REBRANDING THE WAR: Ukrainian MPs recognize Russia as aggressor state and label eastern regions as occupied

New legislation rebrands the conflict in eastern Ukraine unambiguously as a confrontation with the Kremlin and marks a deliberate shift away from earlier euphemistic talk of an Anti-Terrorist Operation

REBRANDING THE WAR: Ukrainian MPs recognize Russia as aggressor state and label eastern regions as occupied
Most Ukrainians regard the four-year-old conflict in the east of the country as a de facto war with Russia but until the recent passing of a reintegration bill by the Ukrainian parliament, Kyiv had referred to the fighting as an Anti-Terrorist Operation
Business Ukraine magazine
Saturday, 20 January 2018 01:08

Ukrainian MPs passed a bill on 18 January that rebrands the conflict in the east of the country and defines it legally as a struggle against Russian aggression. Since the start of military operations in April 2014, Ukraine has officially referred to the conflict as an Anti-Terrorist Operation, or ATO for short. The new legislation now classifies the ATO zone in Donetsk and Luhansk oblasts as “temporarily occupied territories”, while the Russian Federation is designated as the “aggressor state”.

This change in terminology is part of a broader reintegration bill backed by a clear majority of 280 Ukrainian parliamentarians in mid-January following months of debate marked by multiple amendments and occasional protest violence. As the name suggests, the bill aims to create a framework for the future reintegration of the conflict zone in eastern Ukraine while sending a clear political message that Ukraine has not abandoned these regions to the Kremlin. Supporters of the new wording also see it as long overdue acknowledgement of the realities on the ground in the warzone itself, where the conflict is widely recognized as a confrontation with Russian hybrid forces.


Russian Rage

Moscow responded furiously to the Ukrainian parliament’s vote. In an official statement, the Russian Foreign Ministry branded the move as “preparation for a new war,” and warned that it could lead to “dangerous escalation in Ukraine with unpredictable consequences for world peace and security.” Moscow has consistently denied any direct role in the east Ukraine fighting, claiming instead that the conflict is an internal issue between rival Ukrainian forces. This Russian narrative of blanket denial has gained little traction among outside audiences and been subject to considerable ridicule, but it remains legally significant internationally and carries considerable political importance inside Russia itself, where relatively few would welcome revelations of a large-scale military campaign in neighboring Ukraine.
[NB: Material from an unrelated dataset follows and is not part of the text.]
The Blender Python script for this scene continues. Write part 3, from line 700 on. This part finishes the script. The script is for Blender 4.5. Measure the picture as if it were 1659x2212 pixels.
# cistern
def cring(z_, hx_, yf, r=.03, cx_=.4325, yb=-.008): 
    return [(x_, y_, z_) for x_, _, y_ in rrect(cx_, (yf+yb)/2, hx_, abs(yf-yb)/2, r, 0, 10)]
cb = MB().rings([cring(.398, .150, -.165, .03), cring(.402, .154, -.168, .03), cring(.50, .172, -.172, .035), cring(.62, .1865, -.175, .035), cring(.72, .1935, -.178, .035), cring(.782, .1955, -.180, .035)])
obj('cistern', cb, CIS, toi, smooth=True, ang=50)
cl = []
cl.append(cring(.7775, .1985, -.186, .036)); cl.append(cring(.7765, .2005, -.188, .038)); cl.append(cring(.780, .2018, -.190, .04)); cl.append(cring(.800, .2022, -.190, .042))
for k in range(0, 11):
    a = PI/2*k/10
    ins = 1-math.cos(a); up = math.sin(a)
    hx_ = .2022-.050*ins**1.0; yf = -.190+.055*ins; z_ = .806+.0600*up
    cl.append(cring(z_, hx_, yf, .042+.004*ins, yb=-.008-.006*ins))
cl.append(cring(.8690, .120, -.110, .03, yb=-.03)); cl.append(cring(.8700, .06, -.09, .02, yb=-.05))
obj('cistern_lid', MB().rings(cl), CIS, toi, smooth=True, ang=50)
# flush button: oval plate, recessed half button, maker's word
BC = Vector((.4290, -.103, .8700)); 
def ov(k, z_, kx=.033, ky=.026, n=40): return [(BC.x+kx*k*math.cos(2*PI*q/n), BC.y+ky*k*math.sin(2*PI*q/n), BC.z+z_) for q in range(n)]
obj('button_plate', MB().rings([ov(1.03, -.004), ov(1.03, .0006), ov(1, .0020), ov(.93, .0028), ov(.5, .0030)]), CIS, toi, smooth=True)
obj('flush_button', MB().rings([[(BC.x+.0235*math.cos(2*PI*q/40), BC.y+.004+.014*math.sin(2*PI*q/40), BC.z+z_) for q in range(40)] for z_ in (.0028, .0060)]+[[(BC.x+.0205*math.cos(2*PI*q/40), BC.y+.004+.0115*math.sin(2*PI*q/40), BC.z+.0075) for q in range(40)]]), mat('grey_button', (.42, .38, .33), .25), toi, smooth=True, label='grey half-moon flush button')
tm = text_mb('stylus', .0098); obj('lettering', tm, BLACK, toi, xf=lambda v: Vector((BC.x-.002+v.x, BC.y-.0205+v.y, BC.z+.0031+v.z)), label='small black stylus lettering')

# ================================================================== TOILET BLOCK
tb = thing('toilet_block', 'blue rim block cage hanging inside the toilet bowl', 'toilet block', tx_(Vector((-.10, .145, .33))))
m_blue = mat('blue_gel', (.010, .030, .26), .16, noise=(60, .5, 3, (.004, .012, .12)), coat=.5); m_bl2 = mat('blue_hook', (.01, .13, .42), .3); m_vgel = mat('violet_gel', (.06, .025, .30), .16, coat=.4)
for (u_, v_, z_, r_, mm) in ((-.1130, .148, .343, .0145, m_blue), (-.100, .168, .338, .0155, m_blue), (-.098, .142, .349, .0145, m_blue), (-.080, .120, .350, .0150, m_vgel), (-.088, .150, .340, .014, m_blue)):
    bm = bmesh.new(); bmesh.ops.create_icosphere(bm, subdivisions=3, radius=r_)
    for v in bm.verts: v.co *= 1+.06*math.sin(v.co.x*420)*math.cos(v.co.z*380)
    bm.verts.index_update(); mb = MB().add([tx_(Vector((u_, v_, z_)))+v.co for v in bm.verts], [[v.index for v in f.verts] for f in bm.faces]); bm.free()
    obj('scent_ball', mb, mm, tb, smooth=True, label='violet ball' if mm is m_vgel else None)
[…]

Nevertheless, evidence of direct Russian involvement has been mounting steadily since the outbreak of hostilities in spring 2014 and includes numerous instances of Russian soldiers captured in the conflict zone along with the widespread presence of Russian military technologies among so-called separatist military formations. Although Russia prevents the OSCE Monitoring Mission from observing the bulk of the Russia-Ukraine border, OSCE observers have nevertheless managed to record tens of thousands of young men in military-style clothing crossing from Russia into Ukraine at the few crossings they have been able to access. Meanwhile, hacked Kremlin emails have shed light on Moscow’s direct control over the everyday affairs of the so-called separatist republics, ranging from the appointment of administrators to handling of relations with the international media.  


Ending Ambiguity

The newly adopted reintegration bill will likely strengthen Ukraine’s legal position in the international courts, where Kyiv is pursuing multi-billion dollar claims against Moscow for losses caused by the occupation of Crimea and the Donbas. There are also hopes that the legal designation of eastern Ukraine as Russian-occupied territory will make an impression on the language used in international media reports about the conflict. Moscow-based correspondents have dominated coverage of the war in Ukraine and have generally tended to avoid language that emphasizes Russia’s role in the fighting. Many international reporters have characterized the conflict as a civil war, while others have referred to the Kremlin-controlled forces in eastern Ukraine as “pro-Russian separatists”, or published Ukrainian accusations of Russian involvement while giving equal weight to Kremlin denials.

Critics of this coverage claim it has helped to enable Russian aggression by creating the plausible deniability that is central to hybrid war operations. With Ukraine itself now legally acknowledging the reality of the country’s partial Russian occupation, the expectation is that this language will start to creep into reportage of the ongoing conflict and make an impact on international opinion.